16. Lock 27 – Spinks Ferry
The ferry, like its competitor at Noland’s three miles upstream, operated from the Virginia shore. Lock and lockhouse were built about 1831: here, when the wooden gates were in place, canal boats were raised or lowered about eight feet to overcome a gradient between this lock and the next one.

17. PEPCO Power Plant
Compare PEPCO’s treatment of the canal with that of the Frederick Metropolitan Commission, especially the large concrete intake structure on the right. The plant began operation about 1959. A third smokestack, built in 1977 is 750 feet tall.

18. Dickerson Regional Park
Marked by the parking lot and earth causeway on the berm, it is an area used mostly by fishermen. Its development will be coordinated by its owner, the Maryland-National Park and Planning Commission, with National Park Service master plans for the canal.

19. Lock 26 (Wood’s Lock)
An old road came down the hill on the berm that may have led to the little-known White’s Ford.

20. White’s Ford
A little-known crossing near Wood’s Lock, it was used by Confederate troops on raids and major campaigns to and from Maryland.

21. Mason Island
Another large floodplain island close to the canal, it is still farmed. Listen for the sound of rapids – several V-shaped rock dams line the channel, probably built as fishtraps by Indians who put nets or wooden baskets at the point of the V.

22. Marble Quarry Hiker-Biker
The “marble” is another vein of calico rock that outcrops back of the sandstone bluffs on the berm.

23. Osage Orange Hedge
In lieu of wooden fencing or barbed wire, upcounty farmers planted thorny osage orange hedges to confine their livestock.  Remnants of such a hedge line a former pasture that ran up to the edge of the towpath; their green fruits (which can be found on the towpath in autumn) are about the size of softballs.

24. White’s Ferry
The “upper” and companion ferry to Edwards Ferry (five miles below), it has connected the market towns of Poolesville and Leesburg since the late 18th century.

25. Haunted House Bend
Across the river at Ball’s Bluff, 1700 Union troops were overwhelmed by Confederate forces on October 12, 1861, many of them driven into the river and drowned. (See SRT Potomac Crossroads Canoe Trail).

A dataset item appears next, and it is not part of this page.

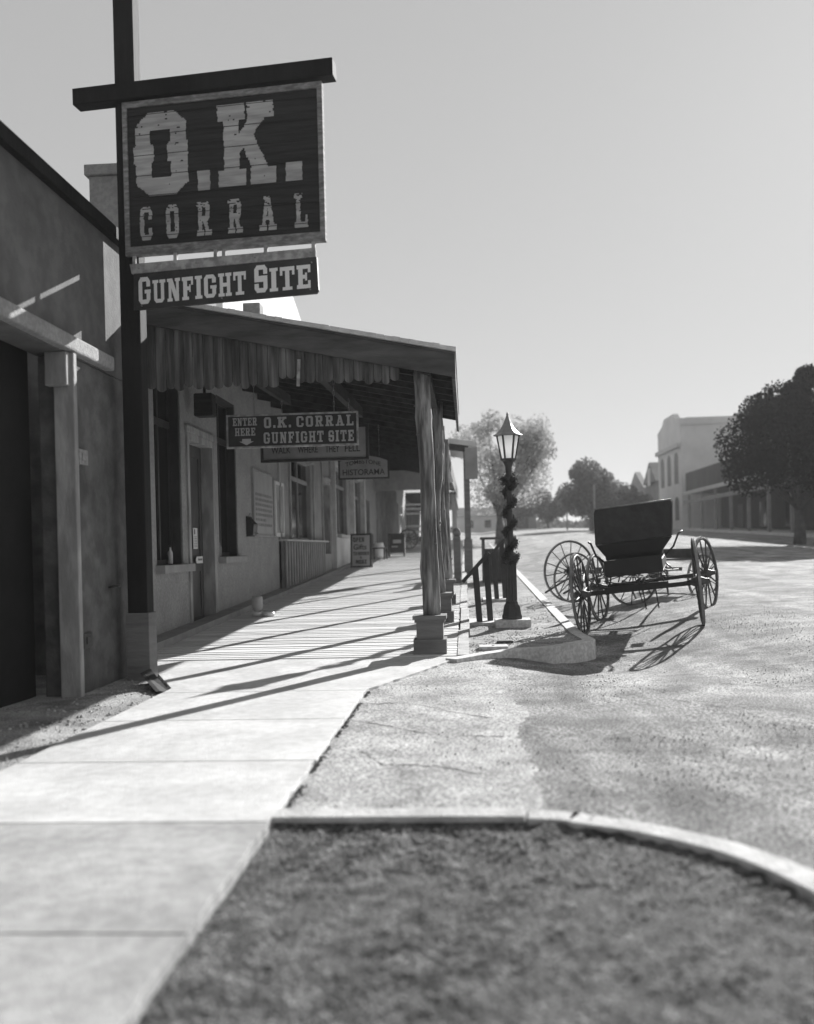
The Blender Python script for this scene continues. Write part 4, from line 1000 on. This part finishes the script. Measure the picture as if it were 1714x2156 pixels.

Wounded from the battle were carried to local barns and farmyards where their cries, heard in the night by passing canallers, may have contributed to later reports of “haunts.”

26. Broad Run Trunk
The “trunk” was really a wooden aqueduct across Broad run, built in the winter of 1856-57 to replace a two-arch culvert destroyed by a freshet on Broad Run earlier in the year.

The wooden trunk, or “flume,” set on stone abutments, is the only wooden aqueduct on the canal, and an example of how the canal company adapted to worsening economic and environmental conditions.

27. Lock 25 and Edwards Ferry
The “lower” ferry connecting Poolesville and River Road to nearby Leesburg was, like White’s Ferry, an important storage and shipping point for local farmers, and continued in operation until 1936.

28. Goose Creek River Lock
In the 1830’s, before the advent of the Alexandria, Loudoun and Hampshire Railroad (later the Washington and Old Dominion), farmers along Goose Creek looked to the C & O Canal as a tie to Washington area mills and markets. The Goose Creek and Little River Navigation Company was incorporated in Virginia on March 15, 1832 to canalize Goose Creek.

29. Summit Hall Turf Farm
About 700 acres of flat alluvial fields are farmed in three-year cycles of grasses by the Summit Hall Turf Farm. Other turf farms adjoin the canal above Edwards Ferry, called into being by the demand for turf to re-sod lands cleared for metropolitan area subdivisions.

30. Sycamore Landing
Remembered by canallers as “rope harbor,” the landing is marked by a wooden bridge that crosses the canal to a small parking lot. Loads of oyster shells shipped from Herbert Bryant’s in Alexandria to Sycamore and other canal landings helped farmers “sweeten” acid soils.

31. McKee-Beshers Wildlife Management Area
A 1,475 acre tract around and below Sycamore Landing, owned by the State of Maryland, part is managed as a wildlife sanctuary and part is open to public hunting on a permit basis. In it are many acres of valuable swamp and marshland.

32. Seneca Sandstone Quarries
Where the sandstone bluffs begin on the left was one of several quarries that adjoin the canal for the next mile, this one owned by the Federal Government and used in many 19th century construction projects, including the water supply aqueduct for Washington, DC. Across the marshy land north of the bluffs grew a settlement of free black quarrymen, some of whose descendents still live in the Seneca area. Other quarries and ruins are to be found further down the canal.

33. Seneca Marsh
A wide spot in the canal, it served as a turning basin and dockage for boats loading sandstone from the nearby stone mill. Ruins of the mill are at the northeast (lower) end of the basin, reached by crossing a causeway over the canal and cycling back toward the basin. (For the history of the Seneca Area see SRT’s “Seneca Sandstone Biking Trail.”)

34. Seneca Aqueduct and Lock 24 (Riley’s Lock)
Both are made of dressed Seneca “redstone,” as were all the locks, lockhouses and culverts between Seneca and Point of Rocks. Riley’s is the only case on the canal where a lock directly abuts an aqueduct.